By Eyk Henning 

FRANKFURT-- Deutsche Bank AG said Sunday its first-quarter net profit fell to EUR559 million ($607.8 million) from EUR1.1 billion a year earlier as hefty litigation costs outweighed near record revenue.

The German lender's revenue rose 24% to EUR10.4 billion on strong performances from its investment-banking and asset- and wealth-management operations. Analysts on average expected net profit of around EUR770 million and revenue of about EUR8.9 billion.

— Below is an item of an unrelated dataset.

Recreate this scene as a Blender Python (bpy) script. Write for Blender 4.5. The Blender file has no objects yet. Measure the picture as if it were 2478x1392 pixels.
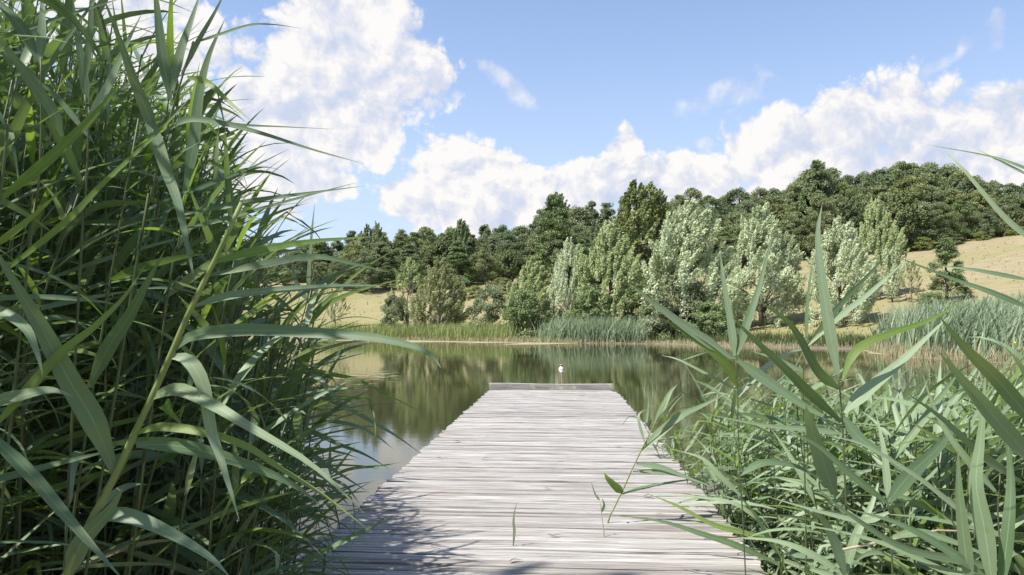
import bpy, math, random
import numpy as np
from mathutils import Vector, Matrix, Euler

R = math.radians
scene = bpy.context.scene
C = scene.collection
random.seed(7)
rng = np.random.default_rng(11)

# ------------------------------------------------------------------ camera
F = 1872.0                     # focal length in photograph pixels (2478 wide)
HC = 1.65                      # camera height over the water
PITCH = math.atan((788 - 696) / F)
cam_d = bpy.data.cameras.new('camera')
cam_d.sensor_width = 36.0
cam_d.lens = F / 2478.0 * 36.0
cam_d.clip_start = 0.05
cam_d.clip_end = 3000.0
cam_d.dof.use_dof = False
cam = bpy.data.objects.new('camera', cam_d)
C.objects.link(cam)
cam.location = (0, 0, HC)
cam.rotation_euler = (math.pi / 2 + PITCH, 0, 0)
scene.camera = cam

# ------------------------------------------------------------------ sun
SUN_EL = R(61)
SUN_H = Vector((-0.87, -0.49)).normalized()          # horizontal direction towards the sun: left, a little behind
sun_dir = Vector((SUN_H.x * math.cos(SUN_EL), SUN_H.y * math.cos(SUN_EL), math.sin(SUN_EL)))
sd = bpy.data.lights.new('sun', 'SUN')
sd.energy = 5.0
sd.angle = R(0.53)
sd.color = (1.0, 0.955, 0.89)
sun = bpy.data.objects.new('sun', sd)
C.objects.link(sun)
sun.rotation_euler = sun_dir.to_track_quat('Z', 'Y').to_euler()
sun.location = (-20, -10, 40)

# ------------------------------------------------------------------ view
scene.view_settings.view_transform = 'Standard'
scene.view_settings.look = 'None'
scene.view_settings.gamma = 1.0
scene.view_settings.exposure = 0.65
scene.view_settings.use_curve_mapping = False
scene.render.engine = 'CYCLES'
scene.cycles.use_denoising = True
scene.cycles.max_bounces = 6
scene.cycles.diffuse_bounces = 3
scene.cycles.glossy_bounces = 3
scene.cycles.transmission_bounces = 3
scene.cycles.transparent_max_bounces = 8
scene.cycles.caustics_reflective = False
scene.cycles.caustics_refractive = False
scene.cycles.sample_clamp_indirect = 6.0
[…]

The consensus estimates were compiled before a Deutsche Bank statement on Wednesday said the lender would set aside EUR1.5 billion in additional litigation reserves in the first quarter. A bulk of that sum was to cover a $2.5 billion charge for a settlement with U.S. and U.K. regulators disclosed Thursday resolving allegations that Deutsche Bank rigged an interbank interest rate benchmark, known as Libor.

The bank late Friday gave a preview of its long-awaited new strategy, confirming earlier reports that it would dispose of its retail unit Postbank by floating a majority stake on the stock market or selling it to a rival. Co-chief executives Anshu Jain and Jürgen Fitschen, as well as strategy chief Stefan Krause, will present details of Deutsche Bank's overhaul Monday morning.